Makarian’s dance ensemble, Germany, 1948
Makarian’s dance ensemble, Germany, 1948

Five recordings of the Sevan Armenian Dance Ensemble have been digitized and included in the Dance Heritage Video Archive at the USC Digital Library. The recordings include Armenian folk dance performances at the International Festival of Performing Arts, at the Music Center, at the Hollywood Bowl Museum and in Yerevan, Armenia in 1992 during the first anniversary celebration of post-Soviet independence.

The existence of these recordings was discovered during an interview for the USC Institute of Armenian Studies Displaced Persons Documentation Project with Angela Savoian, whose father, Jora Makarian, was a professionally trained dancer. He had been captured during World War II by the Germans and had spent the war years as a POW with the other displaced people, but even in those dark days had never ceased to perform and pass his skills to the youth. Later, after settling in Montebello, California, he performed during every cultural event and by forming a dance ensemble continued to educate generations for close to five decades. His wife, children and grandchildren danced in the Sevan Armenian Dance Ensemble.

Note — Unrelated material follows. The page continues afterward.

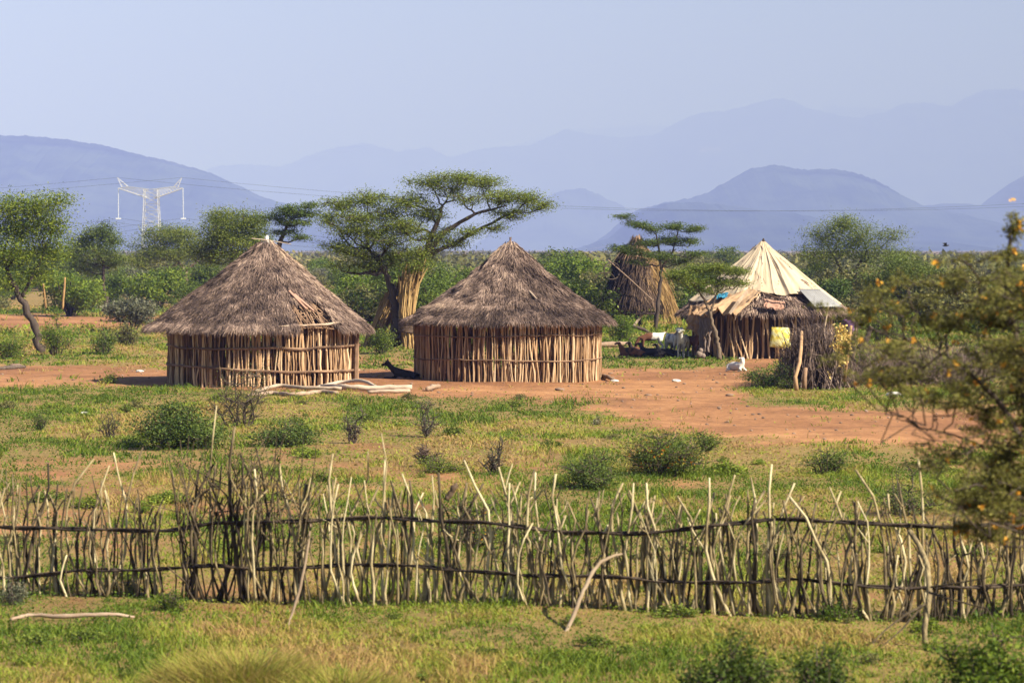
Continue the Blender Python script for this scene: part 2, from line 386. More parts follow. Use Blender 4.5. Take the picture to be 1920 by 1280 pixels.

Jora Makarian on a dance poster from Germany
Jora Makarian on a dance poster from Germany

Recorded on VHS tapes, the rare footage would eventually be lost, as film has a finite life span. The Institute’s Research Associate Dr. Lilit Keshishyan worked closely with Mrs. Savoian to gather information about the recordings and bring the videos to the USC Institute of Armenian Studies which saw that they would be restored, digitized, tagged and catalogued, so they can be enjoyed by anyone who is interested and most importantly can contribute to valuable and needed scholarship on the history of Armenian dance, as well as life in diaspora and the building of community.

In addition to the dance recordings, Angela Savoian’s interview will become part of the Institute’s larger Digital Diaspora Initiative, designed to collect, digitize, and make publicly accessible the history of the global Armenian experience. The Displaced Persons Documentation Project  has been a subset of the Digital Diaspora Initiative. As part of this project, for the past two years, the Institute has been collecting oral histories, and archival materials about the Armenians who had been displaced across Europe during World War II and after the war found refuge in America. Jora Makarian was one of those people.

Angela Savoian during her interview
Angela Savoian during her interview

Savoian’s memories of her father and the dance performances are a valuable source of information, preserved as part of the Institute’s collection. The numerous photos and pamphlets given to the Institute have also been digitized in collaboration with the USC Digital Library and will be made available to scholars, researchers and students.

This news has highlighted once again the urgency to ask the important questions and collect the memories that will lead to such archival discoveries. Enter #MyArmenianStory, the latest initiative from the Institute, a do-it-yourself oral history project intended to encourage people to ask their elders or their peers to share their Armenian stories and through questions collect personal oral histories and even unearth boxes full of tapes and albums of yellowing photos which when digitized and presented together can tell the well rounded story of the Armenian experience.